The younger Ross started to excel at the game and said there were multiple reasons for it.

“The first year I started I had the highest average in the league I bowled in, so I thought if I keep working at this I have a shot at being pretty good,” she said. “I just liked having fun. It’s a different kind of sport than basketball or soccer. It’s a sport you can compete individually in and not have to worry about how good your team is.

“You can meet some pretty cool people in it, too.”

One of those people for Ross has been Diandra Asbaty, one of the top female bowlers in the nation. Asbaty is based out of Chicago and has been coaching Alexandra.

“I go to Chicago on a Saturday or a Friday if we’re off school,” Ross said. “She gives me three or four things to work on in the lesson, and the lesson lasts an hour and a half to two hours. She films me and watches me and sends me the stuff I need to work on in an email.”

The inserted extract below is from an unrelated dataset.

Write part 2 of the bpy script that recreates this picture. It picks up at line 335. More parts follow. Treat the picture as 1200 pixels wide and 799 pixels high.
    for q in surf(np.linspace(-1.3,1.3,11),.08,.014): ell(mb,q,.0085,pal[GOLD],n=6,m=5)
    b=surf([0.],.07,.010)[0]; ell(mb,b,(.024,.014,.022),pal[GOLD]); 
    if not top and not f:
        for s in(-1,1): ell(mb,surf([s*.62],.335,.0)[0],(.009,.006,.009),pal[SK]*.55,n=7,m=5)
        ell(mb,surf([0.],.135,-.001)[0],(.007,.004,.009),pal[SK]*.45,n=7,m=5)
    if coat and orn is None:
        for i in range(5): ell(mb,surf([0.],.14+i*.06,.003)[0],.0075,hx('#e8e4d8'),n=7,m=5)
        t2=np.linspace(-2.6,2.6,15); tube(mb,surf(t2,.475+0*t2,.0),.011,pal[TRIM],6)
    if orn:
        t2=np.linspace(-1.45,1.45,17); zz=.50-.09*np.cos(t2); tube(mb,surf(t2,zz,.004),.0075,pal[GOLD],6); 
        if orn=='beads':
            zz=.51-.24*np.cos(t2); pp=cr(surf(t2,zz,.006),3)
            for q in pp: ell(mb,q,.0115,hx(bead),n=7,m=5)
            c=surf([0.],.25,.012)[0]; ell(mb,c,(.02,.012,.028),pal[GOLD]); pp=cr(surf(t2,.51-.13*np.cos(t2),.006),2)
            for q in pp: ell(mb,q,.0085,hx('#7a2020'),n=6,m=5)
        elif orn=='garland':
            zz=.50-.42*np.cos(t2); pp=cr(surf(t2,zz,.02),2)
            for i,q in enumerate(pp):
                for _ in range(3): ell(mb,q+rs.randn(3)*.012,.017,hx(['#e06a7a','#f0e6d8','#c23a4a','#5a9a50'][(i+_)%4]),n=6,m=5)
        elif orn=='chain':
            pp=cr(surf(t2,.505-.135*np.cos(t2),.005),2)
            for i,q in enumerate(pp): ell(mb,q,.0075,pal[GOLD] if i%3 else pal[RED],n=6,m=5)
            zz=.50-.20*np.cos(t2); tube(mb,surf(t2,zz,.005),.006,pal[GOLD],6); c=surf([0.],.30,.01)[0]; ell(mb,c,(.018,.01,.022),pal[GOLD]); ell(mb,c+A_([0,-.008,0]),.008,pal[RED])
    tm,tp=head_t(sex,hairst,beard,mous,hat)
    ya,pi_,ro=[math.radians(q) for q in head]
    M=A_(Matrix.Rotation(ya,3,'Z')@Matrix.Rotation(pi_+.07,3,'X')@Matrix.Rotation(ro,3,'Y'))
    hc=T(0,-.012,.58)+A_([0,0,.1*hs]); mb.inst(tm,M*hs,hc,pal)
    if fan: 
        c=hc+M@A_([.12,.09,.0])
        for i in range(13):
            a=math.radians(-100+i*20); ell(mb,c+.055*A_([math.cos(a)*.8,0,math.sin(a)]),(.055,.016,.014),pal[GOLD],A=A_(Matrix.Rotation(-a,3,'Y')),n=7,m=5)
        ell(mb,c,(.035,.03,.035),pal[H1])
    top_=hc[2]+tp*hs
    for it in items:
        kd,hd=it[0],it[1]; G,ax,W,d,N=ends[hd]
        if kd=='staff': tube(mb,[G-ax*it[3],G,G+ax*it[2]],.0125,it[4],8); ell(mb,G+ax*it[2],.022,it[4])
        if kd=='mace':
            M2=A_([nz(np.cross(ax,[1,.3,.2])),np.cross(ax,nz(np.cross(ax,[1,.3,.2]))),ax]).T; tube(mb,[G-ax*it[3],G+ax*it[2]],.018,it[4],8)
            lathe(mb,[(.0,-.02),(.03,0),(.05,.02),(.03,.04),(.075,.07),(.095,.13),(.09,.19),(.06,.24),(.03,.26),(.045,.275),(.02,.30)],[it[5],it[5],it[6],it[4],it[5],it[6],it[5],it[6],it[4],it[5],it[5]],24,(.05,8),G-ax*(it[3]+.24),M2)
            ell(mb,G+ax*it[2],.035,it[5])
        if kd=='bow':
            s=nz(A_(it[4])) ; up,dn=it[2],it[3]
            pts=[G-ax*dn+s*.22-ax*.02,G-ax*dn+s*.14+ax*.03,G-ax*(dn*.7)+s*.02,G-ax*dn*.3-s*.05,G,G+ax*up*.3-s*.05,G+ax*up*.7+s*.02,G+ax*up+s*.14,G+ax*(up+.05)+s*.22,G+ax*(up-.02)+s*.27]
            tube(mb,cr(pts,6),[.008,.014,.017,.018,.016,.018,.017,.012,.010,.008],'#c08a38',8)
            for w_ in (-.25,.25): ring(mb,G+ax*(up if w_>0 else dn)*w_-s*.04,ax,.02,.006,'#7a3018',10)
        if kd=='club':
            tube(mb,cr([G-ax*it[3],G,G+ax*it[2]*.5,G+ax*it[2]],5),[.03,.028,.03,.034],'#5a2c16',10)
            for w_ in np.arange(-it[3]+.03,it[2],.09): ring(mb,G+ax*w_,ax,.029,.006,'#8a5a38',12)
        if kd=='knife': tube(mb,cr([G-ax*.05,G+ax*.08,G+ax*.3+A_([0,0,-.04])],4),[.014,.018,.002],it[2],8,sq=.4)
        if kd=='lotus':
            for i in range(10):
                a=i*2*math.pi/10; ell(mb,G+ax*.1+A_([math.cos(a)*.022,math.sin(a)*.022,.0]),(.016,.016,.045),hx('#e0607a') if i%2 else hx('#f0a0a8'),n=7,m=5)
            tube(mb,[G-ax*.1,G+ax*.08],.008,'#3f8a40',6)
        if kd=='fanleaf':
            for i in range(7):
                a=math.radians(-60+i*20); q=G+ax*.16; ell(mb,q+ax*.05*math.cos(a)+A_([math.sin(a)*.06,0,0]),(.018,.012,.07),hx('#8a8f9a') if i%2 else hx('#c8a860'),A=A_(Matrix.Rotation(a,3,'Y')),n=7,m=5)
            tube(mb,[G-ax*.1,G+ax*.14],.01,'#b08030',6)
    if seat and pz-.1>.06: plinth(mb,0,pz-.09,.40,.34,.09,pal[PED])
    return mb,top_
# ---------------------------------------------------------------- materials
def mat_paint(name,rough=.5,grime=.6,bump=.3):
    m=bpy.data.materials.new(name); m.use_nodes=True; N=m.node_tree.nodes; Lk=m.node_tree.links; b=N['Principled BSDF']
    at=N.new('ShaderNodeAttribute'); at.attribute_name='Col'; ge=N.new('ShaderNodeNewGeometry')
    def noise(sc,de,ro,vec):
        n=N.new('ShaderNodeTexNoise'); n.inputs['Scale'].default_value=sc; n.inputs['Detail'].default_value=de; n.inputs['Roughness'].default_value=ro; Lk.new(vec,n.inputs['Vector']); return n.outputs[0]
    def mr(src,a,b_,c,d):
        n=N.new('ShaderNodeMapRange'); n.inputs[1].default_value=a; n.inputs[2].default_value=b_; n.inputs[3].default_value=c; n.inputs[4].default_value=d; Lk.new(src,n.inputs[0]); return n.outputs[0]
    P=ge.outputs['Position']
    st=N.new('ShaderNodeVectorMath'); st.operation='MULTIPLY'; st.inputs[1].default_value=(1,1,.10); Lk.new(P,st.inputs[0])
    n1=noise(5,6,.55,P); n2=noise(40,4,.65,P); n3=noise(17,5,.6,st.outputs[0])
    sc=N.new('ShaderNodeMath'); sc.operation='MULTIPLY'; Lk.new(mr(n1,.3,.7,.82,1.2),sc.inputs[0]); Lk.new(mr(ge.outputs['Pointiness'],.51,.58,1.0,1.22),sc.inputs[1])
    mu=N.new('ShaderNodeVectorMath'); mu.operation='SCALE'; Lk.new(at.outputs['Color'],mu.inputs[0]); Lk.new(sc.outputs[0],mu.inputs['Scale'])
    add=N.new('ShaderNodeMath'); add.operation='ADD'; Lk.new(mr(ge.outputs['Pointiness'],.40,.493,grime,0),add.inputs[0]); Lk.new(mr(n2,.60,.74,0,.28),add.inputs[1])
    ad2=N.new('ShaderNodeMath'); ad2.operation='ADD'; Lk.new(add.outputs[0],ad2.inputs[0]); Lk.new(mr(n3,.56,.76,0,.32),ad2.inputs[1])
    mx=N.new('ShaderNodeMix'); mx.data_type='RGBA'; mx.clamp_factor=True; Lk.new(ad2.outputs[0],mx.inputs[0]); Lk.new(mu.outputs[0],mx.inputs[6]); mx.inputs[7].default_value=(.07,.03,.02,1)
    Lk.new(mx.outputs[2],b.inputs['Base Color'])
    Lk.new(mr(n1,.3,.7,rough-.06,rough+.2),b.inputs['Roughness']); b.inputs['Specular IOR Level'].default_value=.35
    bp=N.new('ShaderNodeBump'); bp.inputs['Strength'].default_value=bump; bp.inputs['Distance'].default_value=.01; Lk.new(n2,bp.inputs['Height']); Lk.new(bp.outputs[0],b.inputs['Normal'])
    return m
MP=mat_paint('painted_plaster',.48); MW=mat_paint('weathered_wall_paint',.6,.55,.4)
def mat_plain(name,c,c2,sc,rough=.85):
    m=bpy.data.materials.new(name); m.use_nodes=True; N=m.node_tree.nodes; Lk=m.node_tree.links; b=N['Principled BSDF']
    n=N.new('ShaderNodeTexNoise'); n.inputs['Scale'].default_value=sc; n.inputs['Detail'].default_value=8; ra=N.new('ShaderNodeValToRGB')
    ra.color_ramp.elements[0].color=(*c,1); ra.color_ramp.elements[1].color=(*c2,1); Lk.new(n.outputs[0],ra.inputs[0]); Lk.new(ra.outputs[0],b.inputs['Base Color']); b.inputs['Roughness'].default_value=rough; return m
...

Ross is active in the extensive junior bowling tournament network operated by the U.S. Bowling Congress. USBC sponsors a national championship event called the U.S. Junior Gold, and Alexandra will compete at this year’s event in July in Buffalo. Winning is one of her goals.

“I’d like to make the Indiana All-Star team. I’d like to win Junior Gold for my (age) division. I’d like to bowl in college, and I want to throw a 300,” she said.

Like its basketball counterpart, the Indiana All-Star team in bowling plays a match against a team from Kentucky. Unlike basketball, however, the team consists of top female bowlers from around the state, not just students. The top 16 bowlers from qualifying tournaments in Terre Haute this spring will make the team.

Ross is already beginning to attract some attention from college programs. More than 100 schools have interscholastic teams, with many more teams and scholarships available on the women’s side due to Title IX. Nebraska is the defending NCAA women’s team champion.

Of course, being able to pursue all of these goals involves a lot of practice. Ross usually works on her game at Southern Bowl in Greenwood.

“I work on spares a lot. I work on release, just throwing the ball and not worrying about what I get score-wise,” she said. “I bowl three times a week, sometimes four like I did last week. I might bowl three of four games (per visit).”

While she has other interests, Ross has no qualms about spending so much time in pursuit of her dreams.

“I like bowling,” she said. “That’s what I do a lot of.”